++++ RECORDED DATA

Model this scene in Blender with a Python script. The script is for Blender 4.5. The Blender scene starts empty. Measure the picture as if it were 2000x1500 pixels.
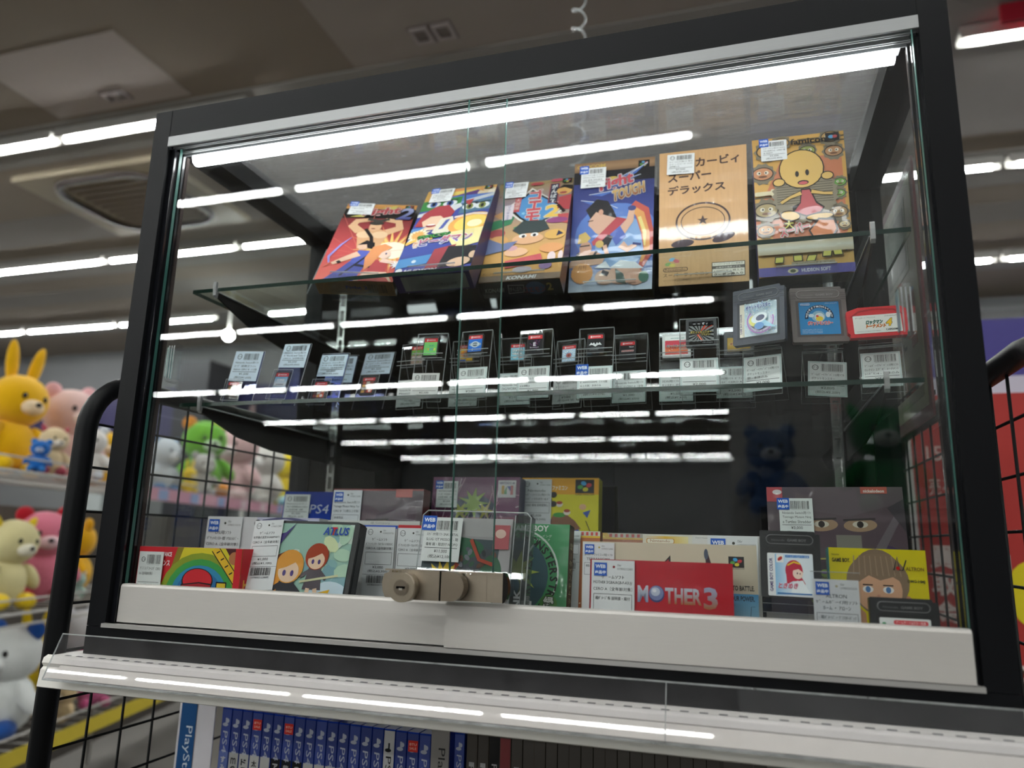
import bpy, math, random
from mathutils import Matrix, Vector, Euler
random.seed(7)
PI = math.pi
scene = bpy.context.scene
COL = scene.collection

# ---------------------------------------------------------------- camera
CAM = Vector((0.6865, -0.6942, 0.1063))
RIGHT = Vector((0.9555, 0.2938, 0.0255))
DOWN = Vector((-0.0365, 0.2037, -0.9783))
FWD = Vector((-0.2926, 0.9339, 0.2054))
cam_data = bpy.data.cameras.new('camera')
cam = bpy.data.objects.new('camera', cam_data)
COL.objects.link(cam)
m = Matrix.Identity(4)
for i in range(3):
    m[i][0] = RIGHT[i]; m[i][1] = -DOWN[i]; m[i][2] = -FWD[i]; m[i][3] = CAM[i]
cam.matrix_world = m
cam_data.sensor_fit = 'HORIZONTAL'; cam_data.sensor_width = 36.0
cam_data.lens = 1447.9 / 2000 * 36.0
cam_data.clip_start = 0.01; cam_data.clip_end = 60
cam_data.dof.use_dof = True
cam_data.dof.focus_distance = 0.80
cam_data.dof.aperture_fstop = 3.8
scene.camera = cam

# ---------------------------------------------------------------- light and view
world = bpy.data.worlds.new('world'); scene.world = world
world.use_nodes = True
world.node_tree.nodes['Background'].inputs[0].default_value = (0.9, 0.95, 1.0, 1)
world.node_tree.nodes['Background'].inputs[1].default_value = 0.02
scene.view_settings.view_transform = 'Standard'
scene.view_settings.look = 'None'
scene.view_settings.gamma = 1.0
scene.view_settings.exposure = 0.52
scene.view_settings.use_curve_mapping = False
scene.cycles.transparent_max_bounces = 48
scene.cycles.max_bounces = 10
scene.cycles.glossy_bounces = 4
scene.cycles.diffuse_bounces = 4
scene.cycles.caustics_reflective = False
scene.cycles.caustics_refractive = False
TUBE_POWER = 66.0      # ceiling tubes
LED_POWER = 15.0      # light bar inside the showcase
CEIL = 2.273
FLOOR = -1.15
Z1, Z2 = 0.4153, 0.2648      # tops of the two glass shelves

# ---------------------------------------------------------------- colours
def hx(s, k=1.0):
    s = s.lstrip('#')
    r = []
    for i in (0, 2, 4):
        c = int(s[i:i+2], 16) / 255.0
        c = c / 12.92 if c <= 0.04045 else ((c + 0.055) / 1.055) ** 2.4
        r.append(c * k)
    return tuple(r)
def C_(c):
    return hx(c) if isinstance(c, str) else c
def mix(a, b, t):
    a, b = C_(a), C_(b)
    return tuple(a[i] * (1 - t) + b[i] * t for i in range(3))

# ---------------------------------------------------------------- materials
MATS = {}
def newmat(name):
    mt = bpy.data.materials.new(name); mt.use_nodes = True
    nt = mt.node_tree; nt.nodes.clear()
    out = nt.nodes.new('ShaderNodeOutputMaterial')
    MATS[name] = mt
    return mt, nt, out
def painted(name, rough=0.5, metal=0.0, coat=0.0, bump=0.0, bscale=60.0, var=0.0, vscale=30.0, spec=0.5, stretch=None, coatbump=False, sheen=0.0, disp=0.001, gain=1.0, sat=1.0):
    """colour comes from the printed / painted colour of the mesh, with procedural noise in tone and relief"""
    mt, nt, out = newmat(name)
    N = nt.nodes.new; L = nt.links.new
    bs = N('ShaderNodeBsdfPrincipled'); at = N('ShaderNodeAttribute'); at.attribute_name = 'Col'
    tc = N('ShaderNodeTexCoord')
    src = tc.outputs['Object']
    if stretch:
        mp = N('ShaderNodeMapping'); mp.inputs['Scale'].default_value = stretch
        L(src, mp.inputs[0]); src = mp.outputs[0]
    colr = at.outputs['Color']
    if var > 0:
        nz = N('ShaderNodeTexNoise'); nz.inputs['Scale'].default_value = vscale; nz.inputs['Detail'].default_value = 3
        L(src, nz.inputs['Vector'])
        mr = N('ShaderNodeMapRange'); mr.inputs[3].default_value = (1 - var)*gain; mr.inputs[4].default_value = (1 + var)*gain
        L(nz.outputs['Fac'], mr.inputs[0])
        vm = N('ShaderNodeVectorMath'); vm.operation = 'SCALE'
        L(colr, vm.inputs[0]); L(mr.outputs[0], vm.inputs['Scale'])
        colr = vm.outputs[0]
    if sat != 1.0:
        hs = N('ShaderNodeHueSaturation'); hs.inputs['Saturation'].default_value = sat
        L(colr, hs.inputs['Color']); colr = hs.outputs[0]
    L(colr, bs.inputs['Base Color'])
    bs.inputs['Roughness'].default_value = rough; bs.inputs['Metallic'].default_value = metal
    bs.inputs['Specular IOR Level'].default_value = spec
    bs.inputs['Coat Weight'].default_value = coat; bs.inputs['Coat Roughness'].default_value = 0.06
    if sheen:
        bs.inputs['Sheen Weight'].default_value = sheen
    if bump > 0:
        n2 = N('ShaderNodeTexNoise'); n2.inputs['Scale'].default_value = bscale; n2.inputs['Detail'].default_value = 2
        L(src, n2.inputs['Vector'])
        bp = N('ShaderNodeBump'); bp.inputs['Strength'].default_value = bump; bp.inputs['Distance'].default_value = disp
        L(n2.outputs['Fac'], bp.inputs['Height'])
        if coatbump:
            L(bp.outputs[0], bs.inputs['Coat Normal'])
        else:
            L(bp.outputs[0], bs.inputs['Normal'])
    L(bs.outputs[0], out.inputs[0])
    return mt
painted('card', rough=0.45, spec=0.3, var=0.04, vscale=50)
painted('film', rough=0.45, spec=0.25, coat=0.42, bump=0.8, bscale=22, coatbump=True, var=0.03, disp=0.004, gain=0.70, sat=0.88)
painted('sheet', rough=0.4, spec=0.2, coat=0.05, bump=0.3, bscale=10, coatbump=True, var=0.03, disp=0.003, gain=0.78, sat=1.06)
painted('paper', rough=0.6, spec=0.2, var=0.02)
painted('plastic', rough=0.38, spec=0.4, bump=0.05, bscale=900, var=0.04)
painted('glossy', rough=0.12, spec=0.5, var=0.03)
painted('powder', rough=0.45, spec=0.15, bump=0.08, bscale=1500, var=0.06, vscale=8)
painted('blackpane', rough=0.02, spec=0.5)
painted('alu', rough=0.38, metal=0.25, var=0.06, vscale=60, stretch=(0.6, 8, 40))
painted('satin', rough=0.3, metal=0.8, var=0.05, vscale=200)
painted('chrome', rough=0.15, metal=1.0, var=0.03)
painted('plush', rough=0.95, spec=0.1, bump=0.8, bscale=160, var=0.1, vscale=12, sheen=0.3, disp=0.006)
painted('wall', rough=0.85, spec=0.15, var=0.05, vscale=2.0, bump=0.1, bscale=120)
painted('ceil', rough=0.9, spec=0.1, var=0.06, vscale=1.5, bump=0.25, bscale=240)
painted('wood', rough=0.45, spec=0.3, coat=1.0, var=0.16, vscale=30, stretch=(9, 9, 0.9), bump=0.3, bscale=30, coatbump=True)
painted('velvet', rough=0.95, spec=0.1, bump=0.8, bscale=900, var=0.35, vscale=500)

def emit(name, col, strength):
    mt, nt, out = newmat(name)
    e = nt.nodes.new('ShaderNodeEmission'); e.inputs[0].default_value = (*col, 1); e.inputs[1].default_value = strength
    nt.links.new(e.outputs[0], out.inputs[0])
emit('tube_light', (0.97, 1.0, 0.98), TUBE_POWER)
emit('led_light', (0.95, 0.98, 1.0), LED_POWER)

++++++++

SHORT PROBLEM:
Repeat verbatim all the material, but not the pictures.

TASK SOLUTION:
Model this scene in Blender with a Python script. The script is for Blender 4.5. The Blender scene starts empty. Measure the picture as if it were 2000x1500 pixels.
import bpy, math, random
from mathutils import Matrix, Vector, Euler
random.seed(7)
PI = math.pi
scene = bpy.context.scene
COL = scene.collection

# ---------------------------------------------------------------- camera
CAM = Vector((0.6865, -0.6942, 0.1063))
RIGHT = Vector((0.9555, 0.2938, 0.0255))
DOWN = Vector((-0.0365, 0.2037, -0.9783))
FWD = Vector((-0.2926, 0.9339, 0.2054))
cam_data = bpy.data.cameras.new('camera')
cam = bpy.data.objects.new('camera', cam_data)
COL.objects.link(cam)
m = Matrix.Identity(4)
for i in range(3):
    m[i][0] = RIGHT[i]; m[i][1] = -DOWN[i]; m[i][2] = -FWD[i]; m[i][3] = CAM[i]
cam.matrix_world = m
cam_data.sensor_fit = 'HORIZONTAL'; cam_data.sensor_width = 36.0
cam_data.lens = 1447.9 / 2000 * 36.0
cam_data.clip_start = 0.01; cam_data.clip_end = 60
cam_data.dof.use_dof = True
cam_data.dof.focus_distance = 0.80
cam_data.dof.aperture_fstop = 3.8
scene.camera = cam

# ---------------------------------------------------------------- light and view
world = bpy.data.worlds.new('world'); scene.world = world
world.use_nodes = True
world.node_tree.nodes['Background'].inputs[0].default_value = (0.9, 0.95, 1.0, 1)
world.node_tree.nodes['Background'].inputs[1].default_value = 0.02
scene.view_settings.view_transform = 'Standard'
scene.view_settings.look = 'None'
scene.view_settings.gamma = 1.0
scene.view_settings.exposure = 0.52
scene.view_settings.use_curve_mapping = False
scene.cycles.transparent_max_bounces = 48
scene.cycles.max_bounces = 10
scene.cycles.glossy_bounces = 4
scene.cycles.diffuse_bounces = 4
scene.cycles.caustics_reflective = False
scene.cycles.caustics_refractive = False
TUBE_POWER = 66.0      # ceiling tubes
LED_POWER = 15.0      # light bar inside the showcase
CEIL = 2.273
FLOOR = -1.15
Z1, Z2 = 0.4153, 0.2648      # tops of the two glass shelves

# ---------------------------------------------------------------- colours
def hx(s, k=1.0):
    s = s.lstrip('#')
    r = []
    for i in (0, 2, 4):
        c = int(s[i:i+2], 16) / 255.0
        c = c / 12.92 if c <= 0.04045 else ((c + 0.055) / 1.055) ** 2.4
        r.append(c * k)
    return tuple(r)
def C_(c):
    return hx(c) if isinstance(c, str) else c
def mix(a, b, t):
    a, b = C_(a), C_(b)
    return tuple(a[i] * (1 - t) + b[i] * t for i in range(3))

# ---------------------------------------------------------------- materials
MATS = {}
def newmat(name):
    mt = bpy.data.materials.new(name); mt.use_nodes = True
    nt = mt.node_tree; nt.nodes.clear()
    out = nt.nodes.new('ShaderNodeOutputMaterial')
    MATS[name] = mt
    return mt, nt, out
def painted(name, rough=0.5, metal=0.0, coat=0.0, bump=0.0, bscale=60.0, var=0.0, vscale=30.0, spec=0.5, stretch=None, coatbump=False, sheen=0.0, disp=0.001, gain=1.0, sat=1.0):
    """colour comes from the printed / painted colour of the mesh, with procedural noise in tone and relief"""
    mt, nt, out = newmat(name)
    N = nt.nodes.new; L = nt.links.new
    bs = N('ShaderNodeBsdfPrincipled'); at = N('ShaderNodeAttribute'); at.attribute_name = 'Col'
    tc = N('ShaderNodeTexCoord')
    src = tc.outputs['Object']
    if stretch:
        mp = N('ShaderNodeMapping'); mp.inputs['Scale'].default_value = stretch
        L(src, mp.inputs[0]); src = mp.outputs[0]
    colr = at.outputs['Color']
    if var > 0:
        nz = N('ShaderNodeTexNoise'); nz.inputs['Scale'].default_value = vscale; nz.inputs['Detail'].default_value = 3
        L(src, nz.inputs['Vector'])
        mr = N('ShaderNodeMapRange'); mr.inputs[3].default_value = (1 - var)*gain; mr.inputs[4].default_value = (1 + var)*gain
        L(nz.outputs['Fac'], mr.inputs[0])
        vm = N('ShaderNodeVectorMath'); vm.operation = 'SCALE'
        L(colr, vm.inputs[0]); L(mr.outputs[0], vm.inputs['Scale'])
        colr = vm.outputs[0]
    if sat != 1.0:
        hs = N('ShaderNodeHueSaturation'); hs.inputs['Saturation'].default_value = sat
        L(colr, hs.inputs['Color']); colr = hs.outputs[0]
    L(colr, bs.inputs['Base Color'])
    bs.inputs['Roughness'].default_value = rough; bs.inputs['Metallic'].default_value = metal
    bs.inputs['Specular IOR Level'].default_value = spec
    bs.inputs['Coat Weight'].default_value = coat; bs.inputs['Coat Roughness'].default_value = 0.06
    if sheen:
        bs.inputs['Sheen Weight'].default_value = sheen
    if bump > 0:
        n2 = N('ShaderNodeTexNoise'); n2.inputs['Scale'].default_value = bscale; n2.inputs['Detail'].default_value = 2
        L(src, n2.inputs['Vector'])
        bp = N('ShaderNodeBump'); bp.inputs['Strength'].default_value = bump; bp.inputs['Distance'].default_value = disp
        L(n2.outputs['Fac'], bp.inputs['Height'])
        if coatbump:
            L(bp.outputs[0], bs.inputs['Coat Normal'])
        else:
            L(bp.outputs[0], bs.inputs['Normal'])
    L(bs.outputs[0], out.inputs[0])
    return mt
painted('card', rough=0.45, spec=0.3, var=0.04, vscale=50)
painted('film', rough=0.45, spec=0.25, coat=0.42, bump=0.8, bscale=22, coatbump=True, var=0.03, disp=0.004, gain=0.70, sat=0.88)
painted('sheet', rough=0.4, spec=0.2, coat=0.05, bump=0.3, bscale=10, coatbump=True, var=0.03, disp=0.003, gain=0.78, sat=1.06)
painted('paper', rough=0.6, spec=0.2, var=0.02)
painted('plastic', rough=0.38, spec=0.4, bump=0.05, bscale=900, var=0.04)
painted('glossy', rough=0.12, spec=0.5, var=0.03)
painted('powder', rough=0.45, spec=0.15, bump=0.08, bscale=1500, var=0.06, vscale=8)
painted('blackpane', rough=0.02, spec=0.5)
painted('alu', rough=0.38, metal=0.25, var=0.06, vscale=60, stretch=(0.6, 8, 40))
painted('satin', rough=0.3, metal=0.8, var=0.05, vscale=200)
painted('chrome', rough=0.15, metal=1.0, var=0.03)
painted('plush', rough=0.95, spec=0.1, bump=0.8, bscale=160, var=0.1, vscale=12, sheen=0.3, disp=0.006)
painted('wall', rough=0.85, spec=0.15, var=0.05, vscale=2.0, bump=0.1, bscale=120)
painted('ceil', rough=0.9, spec=0.1, var=0.06, vscale=1.5, bump=0.25, bscale=240)
painted('wood', rough=0.45, spec=0.3, coat=1.0, var=0.16, vscale=30, stretch=(9, 9, 0.9), bump=0.3, bscale=30, coatbump=True)
painted('velvet', rough=0.95, spec=0.1, bump=0.8, bscale=900, var=0.35, vscale=500)

def emit(name, col, strength):
    mt, nt, out = newmat(name)
    e = nt.nodes.new('ShaderNodeEmission'); e.inputs[0].default_value = (*col, 1); e.inputs[1].default_value = strength
    nt.links.new(e.outputs[0], out.inputs[0])
emit('tube_light', (0.97, 1.0, 0.98), TUBE_POWER)
emit('led_light', (0.95, 0.98, 1.0), LED_POWER)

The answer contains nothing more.